“Eight great measures” have been approved by the Council of Ministers today designed to ‘accelerate the expulsion of illegal migrants’.
The new ‘law of return’ was powered by the conundrum facing authorities last year when a boatload of 38 Moroccans arrived on the south coast on a balmy summer evening last year – and claimed asylum (even though they were not fleeing a war or any obvious persecution).
The legal process required to expel them took so long that they all managed to ‘disappear’ (no-one can tell where to, but more than likely to ‘another European country’). Exactly the same result has come in practically all cases of arrivals from Morocco: authorities have held them for as long as legally possible – and then lost track of them.
Announcing the new measures this afternoon, minister for the presidency, António Leitão Amaro, said “laws are to be complied with. Whoever does not will have to pay the consequences.”

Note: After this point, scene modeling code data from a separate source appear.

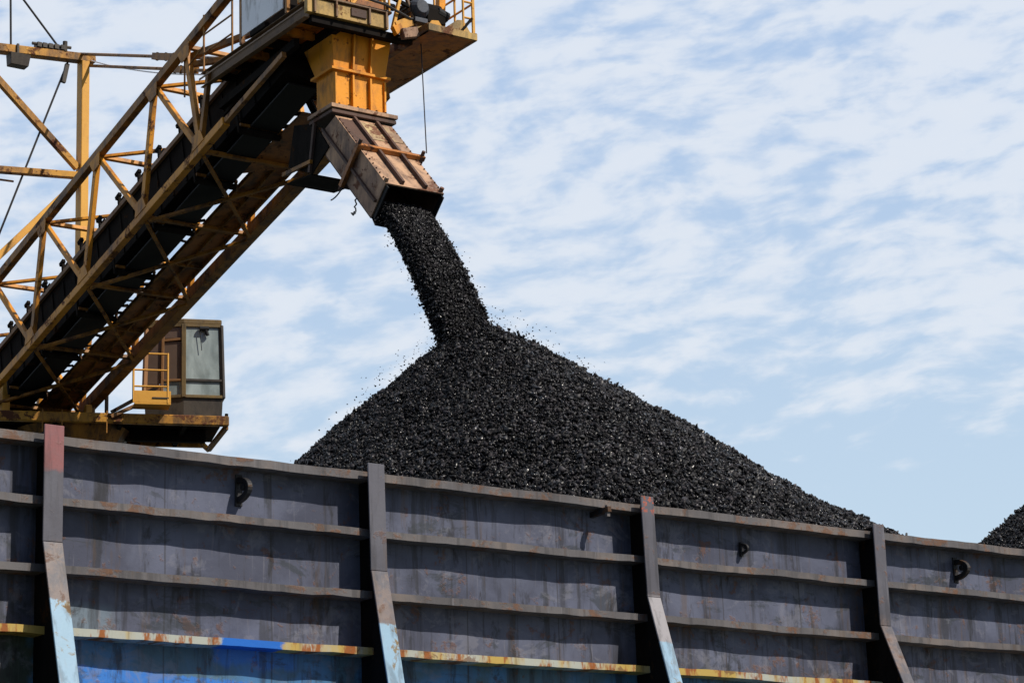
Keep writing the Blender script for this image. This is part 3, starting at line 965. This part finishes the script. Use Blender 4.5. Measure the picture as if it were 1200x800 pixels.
for (h_, w_, mt) in ((9.66, 0.07, 'brown_steel'), (11.62, 0.08, 'grimy_yellow'), (11.15, 0.06, 'brown_steel')):
    m = MB(); m.bar(HZ(h_, -0.04, PZ + 0.26), HZ(h_, -0.04, PZ + 1.3), w_, w_, mt, HH)
    part(m, 'panel_post', plat)
m = MB(); m.bar(HZ(10.0, -0.04, PZ + 0.31), HZ(10.5, -0.04, PZ + 0.31), 0.10, 0.10, 'soot_shade_steel', ZZ)
part(m, 'junction_box', plat, bevel=0.01)
for q in (0.25, 0.55, 0.9, 1.2):
    m = MB(); m.bar(HZ(11.55, q, PZ + 0.40), HZ(11.35, q + 0.12, PZ + 1.35), 0.06, 0.08, 'bright_yellow_steel' if q < 0.8 else 'orange_hopper', HH)
    part(m, 'housing_brace', plat)
m = MB(); m.tube([HZ(11.9, 0.1, PZ + 0.40), HZ(11.92, 0.6, PZ + 0.46), HZ(11.9, 1.3, PZ + 0.42), HZ(11.85, 1.8, PZ + 0.30), HZ(11.8, 2.2, PZ + 0.36)], 0.022, 'wire_rope', 6)
part(m, 'power_cable', plat)
# braces and the yellow king post behind the near truss at the head
m = MB()
m.bar(HZ(9.45, 0.55, PZ + 0.17), HZ(9.1, 0.55, PZ + 1.4), 0.13, 0.13, 'bright_yellow_steel', HH)
m.bar(W(8.35, 0.05, GH - 0.2), HZ(9.4, 0.5, PZ + 0.75), 0.09, 0.10, 'brown_steel', VV)
m.bar(W(8.35, 0.05, GH - 0.35), HZ(9.5, 0.9, PZ + 0.4), 0.08, 0.09, 'brown_steel', VV)
part(m, 'king_post', plat)

# --- hopper under the head pulley
hf = 11.40
hl0, hl1, hb = 0.64, 1.58, 10.86
m = MB()
def ring(h0, h1, l0, l1, z): return [HZ(h0, l0, z), HZ(h1, l0, z), HZ(h1, l1, z), HZ(h0, l1, z)]
m.loft([ring(hb, hf, hl0, hl1, 1.78), ring(hb, hf, hl0, hl1, 2.44), ring(hb - 0.38, hf + 0.03, hl0 - 0.05, hl1 + 0.12, 3.16)], 'orange_hopper')
hop = part(m, 'hopper', bevel=0.006)
m = MB()
for q in (0.96, 1.28):
    m.bar(HZ(hf + 0.035, q, 1.84), HZ(hf + 0.035, q, 2.40), 0.03, 0.07, 'orange_hopper', HH)
    m.bar(HZ(hf + 0.04, q, 2.49), HZ(hf + 0.065, q + 0.02, 3.08), 0.03, 0.07, 'orange_hopper', HH)
for q in (hl0 + 0.02, hl1 - 0.02):
    m.bar(HZ(hf + 0.02, q, 1.84), HZ(hf + 0.02, q, 2.40), 0.03, 0.04, 'orange_hopper', HH)
part(m, 'stiffener', hop)
for (z, mt, e, th) in ((2.445, 'orange_hopper', 0.07, 0.04), (1.79, 'chute_skin', 0.11, 0.06), (1.71, 'chute_dark', 0.09, 0.05)):
    m = MB()
    m.box(HZ(hb - e, hl0 - e, z), LL * (hl1 - hl0 + 2 * e + (0.05 if mt != 'orange_hopper' else 0)), HH * (hf - hb + 2 * e), ZZ * th, mt)
    if mt == 'chute_skin':
        for k in range(6):
            m.tube([HZ(hf + 0.07, hl0 + 0.05 + k * 0.17, 1.83), HZ(hf + 0.07, hl0 + 0.05 + k * 0.17, 1.88)], 0.018, 'soot_shade_steel', 6)
    part(m, 'flange', hop)

# --- inclined chute
TA = math.radians(47.0)
AX = HH * math.cos(TA) - ZZ * math.sin(TA)
QN = HH * math.sin(TA) + ZZ * math.cos(TA)
C0 = HZ(11.5, 0.62, 1.62)
CW_, CD = 1.04, 0.62
CL = 2.05
def CH(s, l, q): return C0 + AX * s + LL * l - QN * q
m = MB()
t = 0.02
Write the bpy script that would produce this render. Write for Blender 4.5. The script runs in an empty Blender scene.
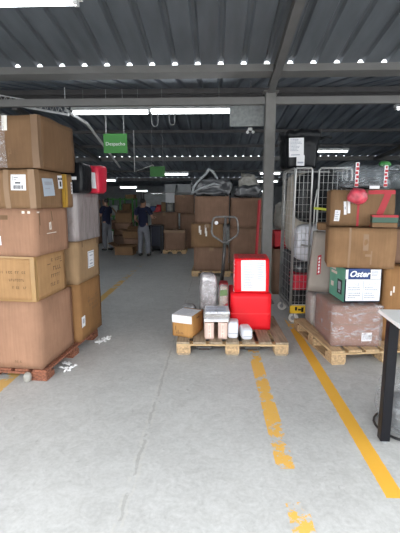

It was Leitão who described the new measures as “great”. They are as follows:
- elimination of administrative duplication in the notification of voluntary departure;
- provision of incentives to prioritise voluntary departure and return;
- extension of detention periods in temporary accommodation centres – the current 60 days “are clearly unworkable”, said Amaro. “We propose six months, extendable by a further six months”;
- prevention of the use of asylum applications and refugee status as a delaying tactic to postpone or prevent removal;
- reduction of cases where appeals have suspensive effect;
- establishing that detention is a subsidiary measure, that is, the last resort to be imposed;
- review of the criteria preventing expulsion – “the range of reasons leading to requests not to proceed with expulsion is very broad”; it is necessary to require effective and permanent residence;
- extending periods of prohibition on re-entry into national territory for those who are forcibly removed.